┌──

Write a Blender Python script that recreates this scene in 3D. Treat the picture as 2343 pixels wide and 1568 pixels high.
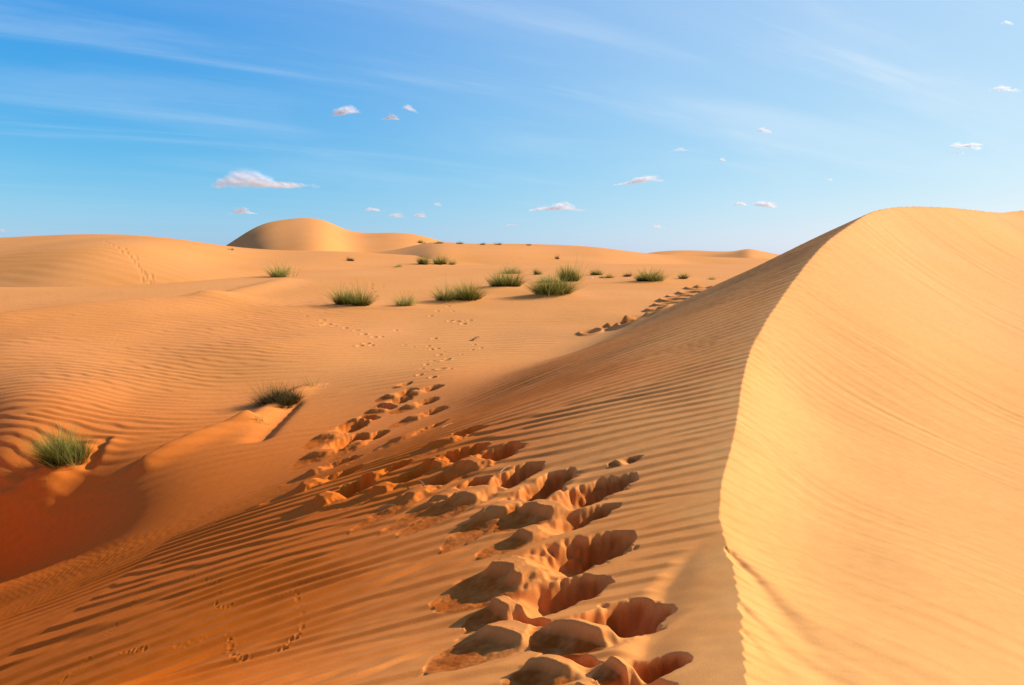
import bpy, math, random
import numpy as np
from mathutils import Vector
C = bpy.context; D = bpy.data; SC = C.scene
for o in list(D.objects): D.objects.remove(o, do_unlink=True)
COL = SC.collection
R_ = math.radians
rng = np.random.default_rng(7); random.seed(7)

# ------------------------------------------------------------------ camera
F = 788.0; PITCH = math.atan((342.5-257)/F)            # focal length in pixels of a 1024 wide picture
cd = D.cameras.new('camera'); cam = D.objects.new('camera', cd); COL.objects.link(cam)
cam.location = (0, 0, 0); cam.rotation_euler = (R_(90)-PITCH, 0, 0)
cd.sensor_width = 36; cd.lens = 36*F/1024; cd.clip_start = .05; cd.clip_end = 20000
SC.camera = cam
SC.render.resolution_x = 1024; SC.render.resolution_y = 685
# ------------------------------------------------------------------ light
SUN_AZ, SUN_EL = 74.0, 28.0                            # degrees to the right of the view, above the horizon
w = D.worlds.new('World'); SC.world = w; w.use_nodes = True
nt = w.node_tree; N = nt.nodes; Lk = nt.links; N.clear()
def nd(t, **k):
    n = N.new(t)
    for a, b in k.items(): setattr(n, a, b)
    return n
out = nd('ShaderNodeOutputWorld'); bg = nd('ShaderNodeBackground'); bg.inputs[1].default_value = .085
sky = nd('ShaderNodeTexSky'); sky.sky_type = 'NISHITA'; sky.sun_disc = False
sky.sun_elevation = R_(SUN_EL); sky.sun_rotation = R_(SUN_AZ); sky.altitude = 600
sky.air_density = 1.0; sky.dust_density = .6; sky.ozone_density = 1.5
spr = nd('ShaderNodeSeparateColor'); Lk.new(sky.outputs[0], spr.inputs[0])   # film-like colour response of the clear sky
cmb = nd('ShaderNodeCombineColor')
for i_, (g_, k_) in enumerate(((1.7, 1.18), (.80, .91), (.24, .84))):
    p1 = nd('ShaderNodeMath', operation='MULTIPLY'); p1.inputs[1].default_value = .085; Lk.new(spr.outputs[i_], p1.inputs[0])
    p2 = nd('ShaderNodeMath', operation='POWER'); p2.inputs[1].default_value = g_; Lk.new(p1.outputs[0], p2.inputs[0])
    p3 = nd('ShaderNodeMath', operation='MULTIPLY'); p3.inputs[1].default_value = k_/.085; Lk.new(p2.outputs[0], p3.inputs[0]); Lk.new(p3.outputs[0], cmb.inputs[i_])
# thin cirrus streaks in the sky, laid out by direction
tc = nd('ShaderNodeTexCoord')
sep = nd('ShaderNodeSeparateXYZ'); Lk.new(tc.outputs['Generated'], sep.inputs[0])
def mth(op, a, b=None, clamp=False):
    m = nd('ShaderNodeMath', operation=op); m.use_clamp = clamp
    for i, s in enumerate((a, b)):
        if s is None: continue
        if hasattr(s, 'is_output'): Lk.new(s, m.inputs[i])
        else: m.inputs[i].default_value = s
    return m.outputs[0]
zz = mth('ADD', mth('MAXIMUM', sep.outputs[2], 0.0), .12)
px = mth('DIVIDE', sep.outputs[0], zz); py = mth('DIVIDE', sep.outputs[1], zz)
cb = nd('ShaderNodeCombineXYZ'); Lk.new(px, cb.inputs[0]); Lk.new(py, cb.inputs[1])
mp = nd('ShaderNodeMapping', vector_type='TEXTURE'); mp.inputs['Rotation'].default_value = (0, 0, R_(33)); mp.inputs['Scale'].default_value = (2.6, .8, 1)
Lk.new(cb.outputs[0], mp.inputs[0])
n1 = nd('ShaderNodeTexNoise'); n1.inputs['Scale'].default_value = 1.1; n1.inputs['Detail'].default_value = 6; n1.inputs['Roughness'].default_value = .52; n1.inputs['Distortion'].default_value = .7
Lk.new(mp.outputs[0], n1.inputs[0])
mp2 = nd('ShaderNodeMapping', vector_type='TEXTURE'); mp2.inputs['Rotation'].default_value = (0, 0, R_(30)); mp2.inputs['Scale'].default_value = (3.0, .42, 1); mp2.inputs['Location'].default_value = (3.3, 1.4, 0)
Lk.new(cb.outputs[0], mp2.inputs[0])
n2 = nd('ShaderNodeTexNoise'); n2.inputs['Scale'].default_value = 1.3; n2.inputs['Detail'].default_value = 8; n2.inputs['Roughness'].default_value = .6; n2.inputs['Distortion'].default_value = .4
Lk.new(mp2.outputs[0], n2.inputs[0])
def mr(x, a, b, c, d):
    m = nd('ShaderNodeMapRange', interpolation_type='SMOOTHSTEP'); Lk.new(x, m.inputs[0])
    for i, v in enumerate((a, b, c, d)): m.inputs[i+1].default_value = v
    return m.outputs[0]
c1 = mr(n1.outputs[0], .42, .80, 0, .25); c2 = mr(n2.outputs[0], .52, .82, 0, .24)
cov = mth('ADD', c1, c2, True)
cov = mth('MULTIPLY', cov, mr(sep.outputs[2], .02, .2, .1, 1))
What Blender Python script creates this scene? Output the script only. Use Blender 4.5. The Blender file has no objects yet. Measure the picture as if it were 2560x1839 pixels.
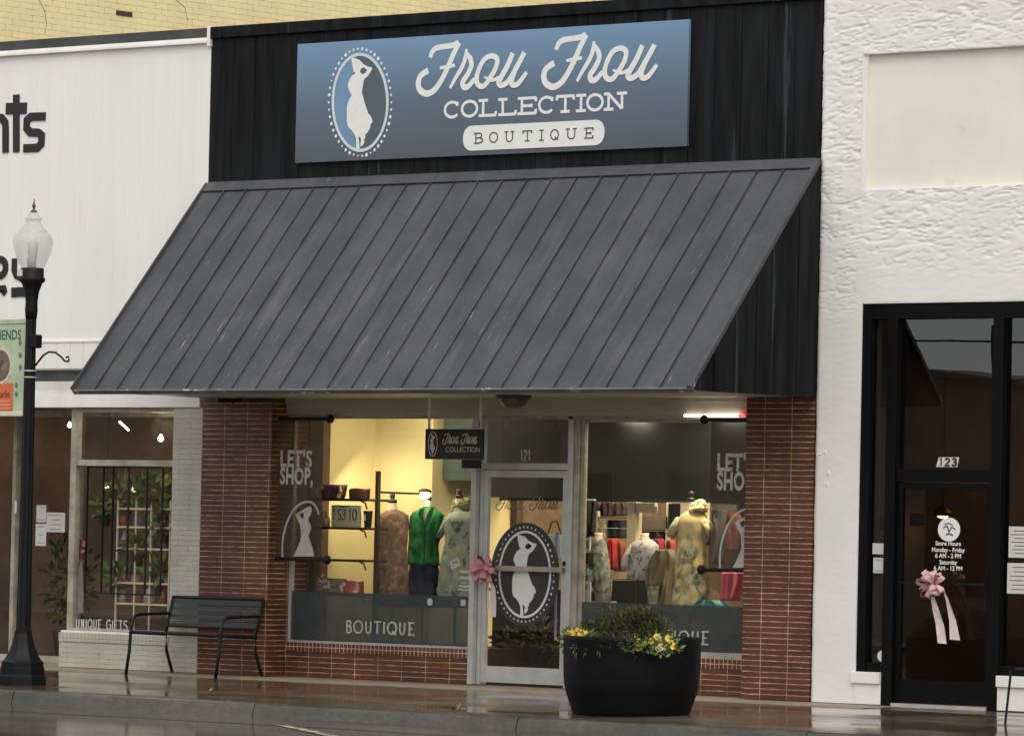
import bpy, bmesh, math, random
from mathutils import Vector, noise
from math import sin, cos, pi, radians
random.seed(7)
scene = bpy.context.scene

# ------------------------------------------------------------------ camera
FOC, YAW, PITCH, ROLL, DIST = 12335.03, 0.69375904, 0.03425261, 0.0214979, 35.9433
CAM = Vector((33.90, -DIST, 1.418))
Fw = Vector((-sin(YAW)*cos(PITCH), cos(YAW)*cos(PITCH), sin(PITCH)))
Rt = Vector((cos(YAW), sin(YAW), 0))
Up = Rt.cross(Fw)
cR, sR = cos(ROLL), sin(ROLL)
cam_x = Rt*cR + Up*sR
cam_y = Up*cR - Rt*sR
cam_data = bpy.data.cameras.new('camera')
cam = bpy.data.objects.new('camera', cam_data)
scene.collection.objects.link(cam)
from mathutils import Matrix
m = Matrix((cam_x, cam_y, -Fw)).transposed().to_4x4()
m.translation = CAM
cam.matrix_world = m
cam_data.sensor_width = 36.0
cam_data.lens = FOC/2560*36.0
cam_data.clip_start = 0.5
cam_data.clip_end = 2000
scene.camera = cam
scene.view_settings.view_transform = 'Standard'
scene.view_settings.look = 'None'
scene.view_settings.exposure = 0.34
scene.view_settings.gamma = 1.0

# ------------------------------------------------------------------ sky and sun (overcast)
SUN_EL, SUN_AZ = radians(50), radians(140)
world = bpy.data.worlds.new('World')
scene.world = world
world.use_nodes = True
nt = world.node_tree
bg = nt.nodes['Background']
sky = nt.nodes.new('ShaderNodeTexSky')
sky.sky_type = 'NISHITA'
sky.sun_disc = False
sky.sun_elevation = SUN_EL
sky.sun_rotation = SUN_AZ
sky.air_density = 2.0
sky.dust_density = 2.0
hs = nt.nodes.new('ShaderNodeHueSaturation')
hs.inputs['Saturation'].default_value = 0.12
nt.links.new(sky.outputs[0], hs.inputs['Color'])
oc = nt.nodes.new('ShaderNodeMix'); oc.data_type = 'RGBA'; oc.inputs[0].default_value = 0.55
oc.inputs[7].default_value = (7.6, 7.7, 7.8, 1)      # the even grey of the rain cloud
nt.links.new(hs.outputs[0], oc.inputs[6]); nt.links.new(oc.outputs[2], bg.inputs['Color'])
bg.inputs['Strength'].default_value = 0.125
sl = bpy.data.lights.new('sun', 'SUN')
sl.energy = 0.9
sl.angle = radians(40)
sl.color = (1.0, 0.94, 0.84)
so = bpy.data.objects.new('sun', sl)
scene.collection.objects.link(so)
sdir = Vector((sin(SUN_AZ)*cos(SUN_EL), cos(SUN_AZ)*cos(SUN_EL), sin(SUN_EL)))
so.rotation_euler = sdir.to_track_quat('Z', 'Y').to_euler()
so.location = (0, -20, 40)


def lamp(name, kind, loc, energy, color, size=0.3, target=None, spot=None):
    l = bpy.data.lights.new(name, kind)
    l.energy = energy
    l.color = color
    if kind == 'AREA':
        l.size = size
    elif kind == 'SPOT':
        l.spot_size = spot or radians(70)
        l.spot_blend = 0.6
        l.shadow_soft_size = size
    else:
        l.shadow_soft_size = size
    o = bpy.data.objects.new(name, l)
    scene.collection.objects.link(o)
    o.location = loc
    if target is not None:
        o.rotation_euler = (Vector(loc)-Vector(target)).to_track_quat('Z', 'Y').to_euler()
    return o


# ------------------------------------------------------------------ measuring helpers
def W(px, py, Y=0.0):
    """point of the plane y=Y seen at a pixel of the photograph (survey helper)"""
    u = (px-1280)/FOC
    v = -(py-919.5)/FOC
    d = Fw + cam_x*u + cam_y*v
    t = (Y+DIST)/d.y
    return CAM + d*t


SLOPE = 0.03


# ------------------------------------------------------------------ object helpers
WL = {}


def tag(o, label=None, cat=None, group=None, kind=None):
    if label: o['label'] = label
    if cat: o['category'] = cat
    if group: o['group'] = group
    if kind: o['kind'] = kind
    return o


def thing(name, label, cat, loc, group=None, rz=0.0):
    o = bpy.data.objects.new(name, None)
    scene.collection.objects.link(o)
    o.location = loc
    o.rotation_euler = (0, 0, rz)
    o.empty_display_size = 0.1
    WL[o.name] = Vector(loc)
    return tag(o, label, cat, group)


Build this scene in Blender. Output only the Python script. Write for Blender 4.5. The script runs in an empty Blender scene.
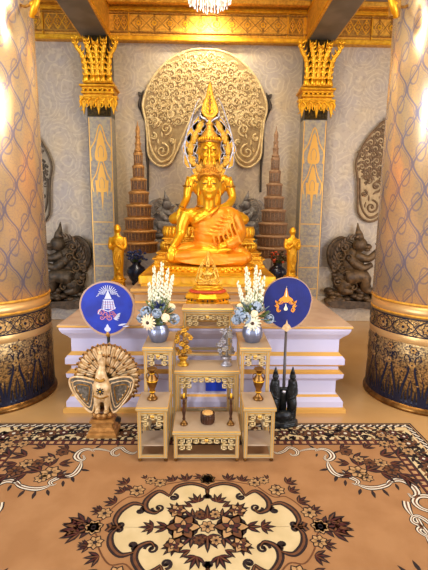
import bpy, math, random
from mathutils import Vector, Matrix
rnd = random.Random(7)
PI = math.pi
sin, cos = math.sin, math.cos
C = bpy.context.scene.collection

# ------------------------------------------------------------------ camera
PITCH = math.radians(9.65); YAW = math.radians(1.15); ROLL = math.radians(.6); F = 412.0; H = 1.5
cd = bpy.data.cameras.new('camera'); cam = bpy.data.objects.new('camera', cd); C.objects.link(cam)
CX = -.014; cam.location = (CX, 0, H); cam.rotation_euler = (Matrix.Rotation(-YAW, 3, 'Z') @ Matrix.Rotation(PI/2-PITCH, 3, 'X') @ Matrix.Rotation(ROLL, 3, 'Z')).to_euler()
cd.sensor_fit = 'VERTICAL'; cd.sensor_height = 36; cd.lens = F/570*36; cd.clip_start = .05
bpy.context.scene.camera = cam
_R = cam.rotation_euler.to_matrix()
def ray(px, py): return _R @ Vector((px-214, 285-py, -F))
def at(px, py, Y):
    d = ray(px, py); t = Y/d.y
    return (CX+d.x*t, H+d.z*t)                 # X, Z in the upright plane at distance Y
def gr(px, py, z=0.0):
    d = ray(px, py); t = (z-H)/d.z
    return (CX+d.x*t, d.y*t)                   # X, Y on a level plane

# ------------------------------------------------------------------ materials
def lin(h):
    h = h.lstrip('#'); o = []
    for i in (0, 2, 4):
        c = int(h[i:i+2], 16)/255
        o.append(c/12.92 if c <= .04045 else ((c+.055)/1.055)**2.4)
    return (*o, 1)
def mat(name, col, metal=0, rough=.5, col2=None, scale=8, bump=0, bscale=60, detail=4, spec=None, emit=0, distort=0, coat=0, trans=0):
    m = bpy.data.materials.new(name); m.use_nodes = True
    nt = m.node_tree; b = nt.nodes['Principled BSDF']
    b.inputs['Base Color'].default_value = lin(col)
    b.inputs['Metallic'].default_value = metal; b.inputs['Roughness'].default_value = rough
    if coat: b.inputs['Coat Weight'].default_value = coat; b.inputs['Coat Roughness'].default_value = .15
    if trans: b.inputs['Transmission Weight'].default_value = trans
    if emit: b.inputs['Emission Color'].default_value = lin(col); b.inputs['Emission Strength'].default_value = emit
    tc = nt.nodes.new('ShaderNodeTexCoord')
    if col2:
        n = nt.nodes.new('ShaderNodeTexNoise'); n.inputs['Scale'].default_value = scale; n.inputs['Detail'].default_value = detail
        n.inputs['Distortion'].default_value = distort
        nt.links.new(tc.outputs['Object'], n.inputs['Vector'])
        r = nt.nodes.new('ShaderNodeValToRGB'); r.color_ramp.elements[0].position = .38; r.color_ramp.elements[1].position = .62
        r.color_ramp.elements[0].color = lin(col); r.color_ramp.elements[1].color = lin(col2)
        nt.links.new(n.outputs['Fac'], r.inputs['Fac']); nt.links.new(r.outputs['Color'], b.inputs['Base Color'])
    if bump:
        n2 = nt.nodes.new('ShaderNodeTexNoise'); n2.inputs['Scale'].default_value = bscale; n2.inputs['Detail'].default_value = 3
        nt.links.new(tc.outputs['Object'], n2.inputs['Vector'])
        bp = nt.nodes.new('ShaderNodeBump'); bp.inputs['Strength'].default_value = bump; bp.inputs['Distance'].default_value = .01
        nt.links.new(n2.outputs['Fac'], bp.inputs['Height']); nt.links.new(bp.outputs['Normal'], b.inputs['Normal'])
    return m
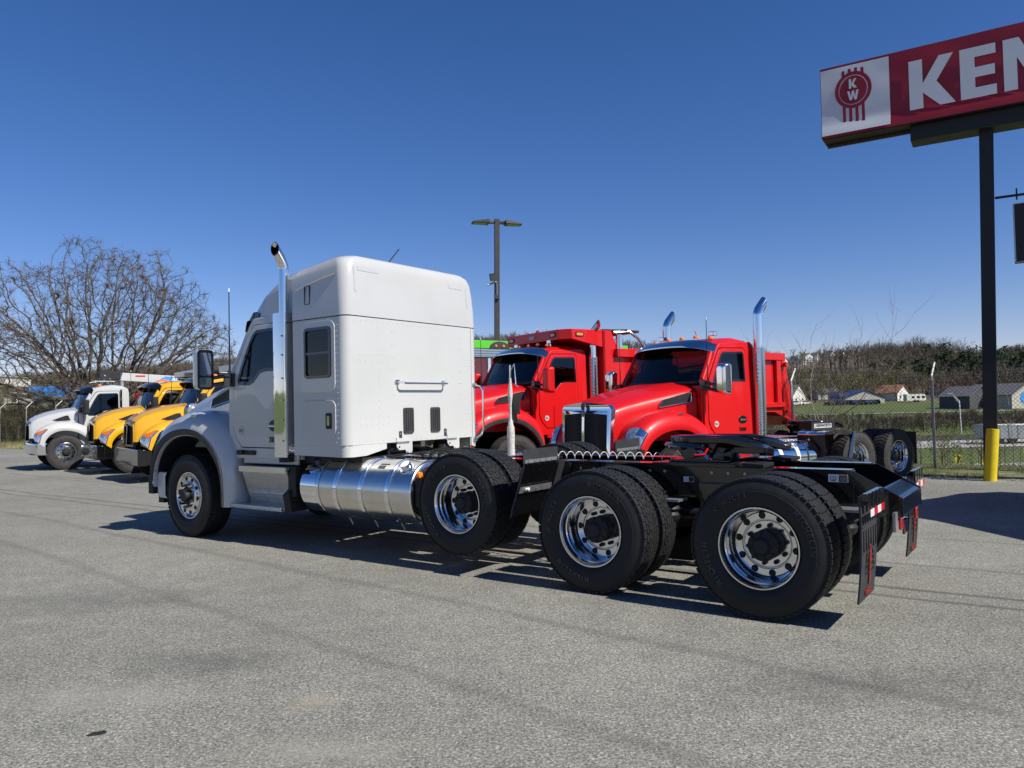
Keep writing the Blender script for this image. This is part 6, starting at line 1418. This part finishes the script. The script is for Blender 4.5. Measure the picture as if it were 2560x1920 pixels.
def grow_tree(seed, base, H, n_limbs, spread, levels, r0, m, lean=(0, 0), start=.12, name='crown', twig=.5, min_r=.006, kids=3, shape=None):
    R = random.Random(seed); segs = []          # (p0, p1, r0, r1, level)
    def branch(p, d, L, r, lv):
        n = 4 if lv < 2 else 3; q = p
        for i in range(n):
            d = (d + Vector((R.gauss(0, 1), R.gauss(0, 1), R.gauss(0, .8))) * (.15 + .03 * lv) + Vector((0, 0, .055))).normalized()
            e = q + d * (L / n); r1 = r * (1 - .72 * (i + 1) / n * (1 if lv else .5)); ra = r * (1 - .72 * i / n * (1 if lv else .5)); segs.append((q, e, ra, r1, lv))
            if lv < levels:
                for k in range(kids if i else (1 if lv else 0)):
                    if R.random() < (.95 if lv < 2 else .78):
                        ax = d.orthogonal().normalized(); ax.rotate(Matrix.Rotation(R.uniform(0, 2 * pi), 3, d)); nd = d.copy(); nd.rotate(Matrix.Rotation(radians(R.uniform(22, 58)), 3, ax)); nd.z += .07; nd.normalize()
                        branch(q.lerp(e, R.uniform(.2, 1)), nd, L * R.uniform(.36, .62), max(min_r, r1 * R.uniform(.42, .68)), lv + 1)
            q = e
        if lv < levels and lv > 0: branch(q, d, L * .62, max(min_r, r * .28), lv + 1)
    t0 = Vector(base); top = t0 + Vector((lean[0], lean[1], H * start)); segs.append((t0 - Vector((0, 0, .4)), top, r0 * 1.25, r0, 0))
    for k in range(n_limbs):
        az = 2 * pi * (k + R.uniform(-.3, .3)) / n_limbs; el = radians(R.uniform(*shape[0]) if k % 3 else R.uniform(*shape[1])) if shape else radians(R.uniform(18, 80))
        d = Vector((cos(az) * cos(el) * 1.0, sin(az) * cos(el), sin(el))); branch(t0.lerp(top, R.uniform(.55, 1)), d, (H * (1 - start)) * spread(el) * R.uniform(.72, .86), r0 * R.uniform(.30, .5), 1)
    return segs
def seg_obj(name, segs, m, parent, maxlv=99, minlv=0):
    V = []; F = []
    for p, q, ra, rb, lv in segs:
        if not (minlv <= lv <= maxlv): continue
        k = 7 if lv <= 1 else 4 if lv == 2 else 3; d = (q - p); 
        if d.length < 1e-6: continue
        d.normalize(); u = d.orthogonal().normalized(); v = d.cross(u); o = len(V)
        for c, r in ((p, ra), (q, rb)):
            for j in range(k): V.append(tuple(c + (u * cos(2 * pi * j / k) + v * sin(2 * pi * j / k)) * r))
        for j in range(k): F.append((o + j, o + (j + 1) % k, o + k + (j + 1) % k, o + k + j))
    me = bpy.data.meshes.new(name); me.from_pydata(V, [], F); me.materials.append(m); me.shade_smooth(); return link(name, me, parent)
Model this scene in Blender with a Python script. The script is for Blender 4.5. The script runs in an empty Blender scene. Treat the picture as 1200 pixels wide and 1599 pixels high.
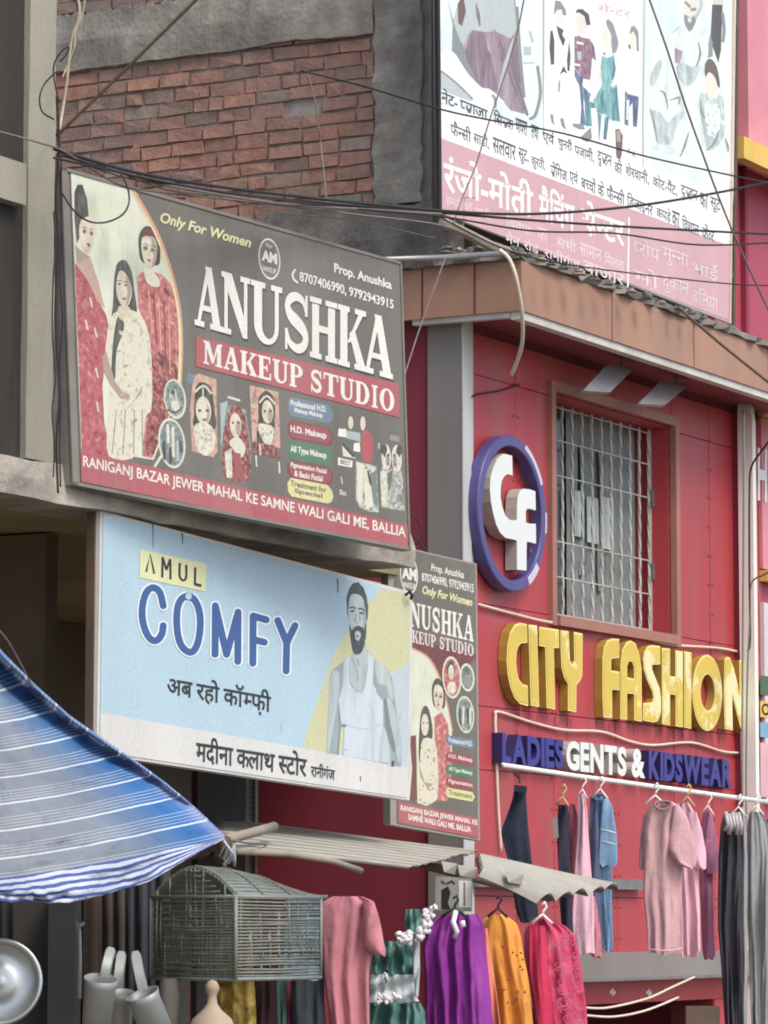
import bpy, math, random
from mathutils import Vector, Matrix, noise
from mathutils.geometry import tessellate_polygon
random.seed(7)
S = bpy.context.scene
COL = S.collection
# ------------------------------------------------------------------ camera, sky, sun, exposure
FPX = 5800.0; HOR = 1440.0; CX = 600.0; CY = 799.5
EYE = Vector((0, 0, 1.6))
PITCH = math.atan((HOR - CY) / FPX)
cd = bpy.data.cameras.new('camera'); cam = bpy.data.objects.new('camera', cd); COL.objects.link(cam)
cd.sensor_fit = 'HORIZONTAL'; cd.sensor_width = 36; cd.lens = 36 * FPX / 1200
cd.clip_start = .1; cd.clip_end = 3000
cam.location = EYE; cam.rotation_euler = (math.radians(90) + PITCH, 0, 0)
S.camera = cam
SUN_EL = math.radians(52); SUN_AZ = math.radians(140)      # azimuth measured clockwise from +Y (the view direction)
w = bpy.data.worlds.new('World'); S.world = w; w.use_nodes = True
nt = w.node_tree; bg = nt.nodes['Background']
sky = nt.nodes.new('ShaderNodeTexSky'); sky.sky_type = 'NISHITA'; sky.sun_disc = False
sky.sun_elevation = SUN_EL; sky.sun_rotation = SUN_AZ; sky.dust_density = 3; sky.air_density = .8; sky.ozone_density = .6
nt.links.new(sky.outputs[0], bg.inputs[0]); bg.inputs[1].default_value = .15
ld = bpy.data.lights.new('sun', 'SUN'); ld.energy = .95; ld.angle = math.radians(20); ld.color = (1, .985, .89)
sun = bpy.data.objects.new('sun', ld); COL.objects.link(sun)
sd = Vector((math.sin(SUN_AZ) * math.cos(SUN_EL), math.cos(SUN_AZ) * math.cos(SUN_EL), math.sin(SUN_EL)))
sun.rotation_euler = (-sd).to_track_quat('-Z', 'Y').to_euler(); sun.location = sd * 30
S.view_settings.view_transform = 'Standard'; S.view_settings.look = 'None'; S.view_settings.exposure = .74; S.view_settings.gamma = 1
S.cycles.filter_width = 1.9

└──

▸ **TO BE DONE**:
Report how many lines of the listing hold the word "high", with nothing but the number.

▸ **ANSWER TO THIS PROBLEM**:
2